= The exercise =
Using the records that appear below, write out exactly the lines from the one with "p = Vector((x, y, -.03+R.uniform(0, .16)));" through the one with "o = mb.build('ground_cover', 'leaf_ground');", keeping both end lines.

= Exercise data =
╭──
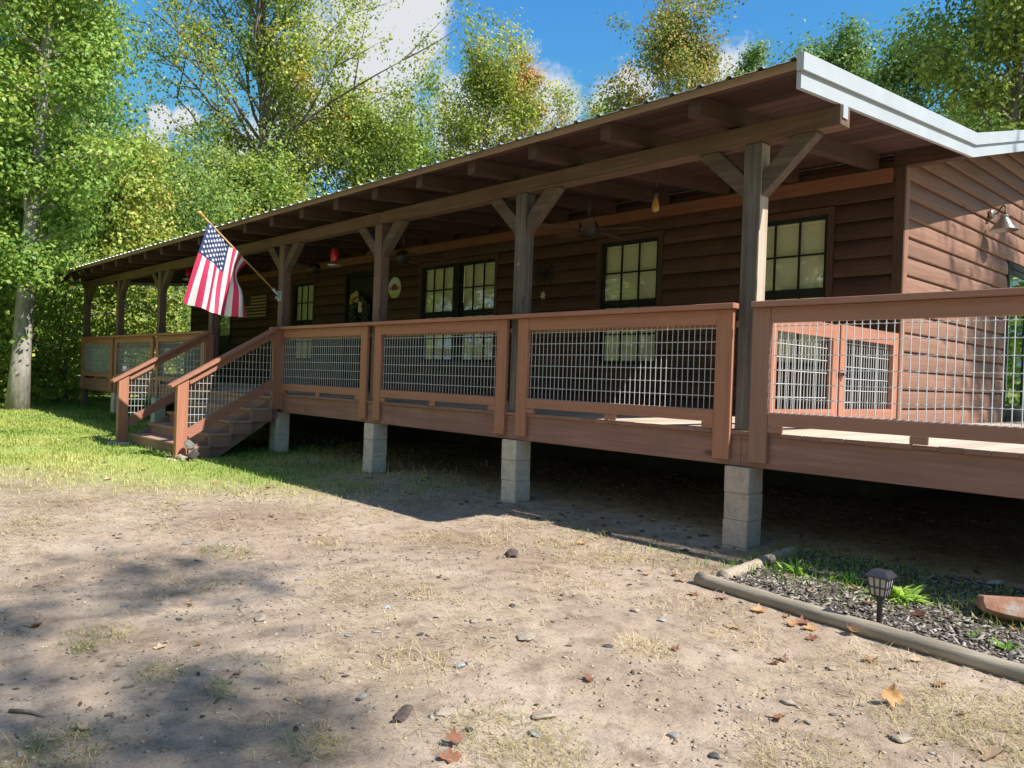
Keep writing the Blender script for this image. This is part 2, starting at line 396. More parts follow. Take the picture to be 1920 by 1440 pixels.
╰──
╭──
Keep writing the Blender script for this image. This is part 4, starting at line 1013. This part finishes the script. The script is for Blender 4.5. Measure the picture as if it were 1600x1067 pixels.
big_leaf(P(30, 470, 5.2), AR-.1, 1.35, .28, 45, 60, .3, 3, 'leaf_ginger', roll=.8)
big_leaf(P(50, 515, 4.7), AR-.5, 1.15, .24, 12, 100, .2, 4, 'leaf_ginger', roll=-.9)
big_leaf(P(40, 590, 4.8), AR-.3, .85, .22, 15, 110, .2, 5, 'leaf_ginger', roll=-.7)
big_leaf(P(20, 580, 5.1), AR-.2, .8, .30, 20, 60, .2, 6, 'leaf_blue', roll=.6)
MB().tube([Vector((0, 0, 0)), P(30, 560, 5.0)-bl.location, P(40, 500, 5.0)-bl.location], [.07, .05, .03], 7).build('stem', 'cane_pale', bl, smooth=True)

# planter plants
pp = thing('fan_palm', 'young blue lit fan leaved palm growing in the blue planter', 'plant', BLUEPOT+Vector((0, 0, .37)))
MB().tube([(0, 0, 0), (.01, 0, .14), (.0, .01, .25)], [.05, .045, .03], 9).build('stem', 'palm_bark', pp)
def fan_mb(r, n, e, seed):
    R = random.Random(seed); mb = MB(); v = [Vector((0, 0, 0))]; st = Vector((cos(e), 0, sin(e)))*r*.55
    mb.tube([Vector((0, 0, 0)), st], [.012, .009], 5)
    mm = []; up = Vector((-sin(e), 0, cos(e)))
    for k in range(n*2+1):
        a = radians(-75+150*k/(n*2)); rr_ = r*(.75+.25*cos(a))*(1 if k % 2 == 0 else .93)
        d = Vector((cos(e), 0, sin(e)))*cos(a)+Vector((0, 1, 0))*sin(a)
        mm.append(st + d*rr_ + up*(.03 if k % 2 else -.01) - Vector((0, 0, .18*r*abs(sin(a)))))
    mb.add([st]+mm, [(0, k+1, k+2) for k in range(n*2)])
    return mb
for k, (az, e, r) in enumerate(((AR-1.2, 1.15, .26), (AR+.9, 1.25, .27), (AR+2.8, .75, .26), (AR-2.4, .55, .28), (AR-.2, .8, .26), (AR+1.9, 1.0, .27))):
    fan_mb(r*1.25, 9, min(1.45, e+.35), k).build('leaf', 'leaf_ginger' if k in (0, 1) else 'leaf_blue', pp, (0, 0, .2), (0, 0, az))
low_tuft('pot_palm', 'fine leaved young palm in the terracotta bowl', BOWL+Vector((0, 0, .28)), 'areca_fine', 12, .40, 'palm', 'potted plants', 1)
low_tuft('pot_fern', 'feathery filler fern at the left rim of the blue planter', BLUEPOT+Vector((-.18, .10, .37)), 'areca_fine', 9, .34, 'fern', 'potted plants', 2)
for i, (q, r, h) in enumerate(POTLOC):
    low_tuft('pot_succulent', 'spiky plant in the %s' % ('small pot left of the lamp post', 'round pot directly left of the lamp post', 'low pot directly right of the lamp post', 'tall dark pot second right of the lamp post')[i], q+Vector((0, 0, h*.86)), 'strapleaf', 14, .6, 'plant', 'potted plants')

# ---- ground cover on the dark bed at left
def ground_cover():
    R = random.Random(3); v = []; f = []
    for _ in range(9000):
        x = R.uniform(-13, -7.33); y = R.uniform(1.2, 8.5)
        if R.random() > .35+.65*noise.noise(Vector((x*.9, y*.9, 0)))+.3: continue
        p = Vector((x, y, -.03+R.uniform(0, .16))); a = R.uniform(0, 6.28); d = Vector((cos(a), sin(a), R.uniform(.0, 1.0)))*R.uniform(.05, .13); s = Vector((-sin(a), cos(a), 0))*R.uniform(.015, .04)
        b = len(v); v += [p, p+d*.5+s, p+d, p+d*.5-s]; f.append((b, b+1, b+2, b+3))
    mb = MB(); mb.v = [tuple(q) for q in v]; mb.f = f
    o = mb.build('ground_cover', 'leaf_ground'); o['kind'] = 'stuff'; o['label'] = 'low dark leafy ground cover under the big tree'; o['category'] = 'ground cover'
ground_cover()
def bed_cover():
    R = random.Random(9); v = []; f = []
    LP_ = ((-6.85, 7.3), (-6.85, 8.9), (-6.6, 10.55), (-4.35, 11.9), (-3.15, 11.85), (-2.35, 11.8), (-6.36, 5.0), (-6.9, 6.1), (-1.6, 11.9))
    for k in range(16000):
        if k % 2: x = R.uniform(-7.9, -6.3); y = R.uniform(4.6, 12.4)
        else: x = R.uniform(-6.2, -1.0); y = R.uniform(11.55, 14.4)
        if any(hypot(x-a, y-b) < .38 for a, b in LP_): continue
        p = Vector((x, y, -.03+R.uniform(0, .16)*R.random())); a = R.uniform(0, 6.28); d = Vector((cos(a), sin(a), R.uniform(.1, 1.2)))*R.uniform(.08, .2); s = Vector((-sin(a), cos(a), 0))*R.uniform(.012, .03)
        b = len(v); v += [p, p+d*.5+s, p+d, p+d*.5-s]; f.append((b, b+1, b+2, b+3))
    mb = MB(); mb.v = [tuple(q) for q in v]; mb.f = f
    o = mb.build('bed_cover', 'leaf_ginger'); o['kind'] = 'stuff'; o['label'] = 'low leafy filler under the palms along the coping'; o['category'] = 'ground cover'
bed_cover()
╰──
= Problem solution =
        p = Vector((x, y, -.03+R.uniform(0, .16))); a = R.uniform(0, 6.28); d = Vector((cos(a), sin(a), R.uniform(.0, 1.0)))*R.uniform(.05, .13); s = Vector((-sin(a), cos(a), 0))*R.uniform(.015, .04)
        b = len(v); v += [p, p+d*.5+s, p+d, p+d*.5-s]; f.append((b, b+1, b+2, b+3))
    mb = MB(); mb.v = [tuple(q) for q in v]; mb.f = f
    o = mb.build('ground_cover', 'leaf_ground'); o['kind'] = 'stuff'; o['label'] = 'low dark leafy ground cover under the big tree'; o['category'] = 'ground cover'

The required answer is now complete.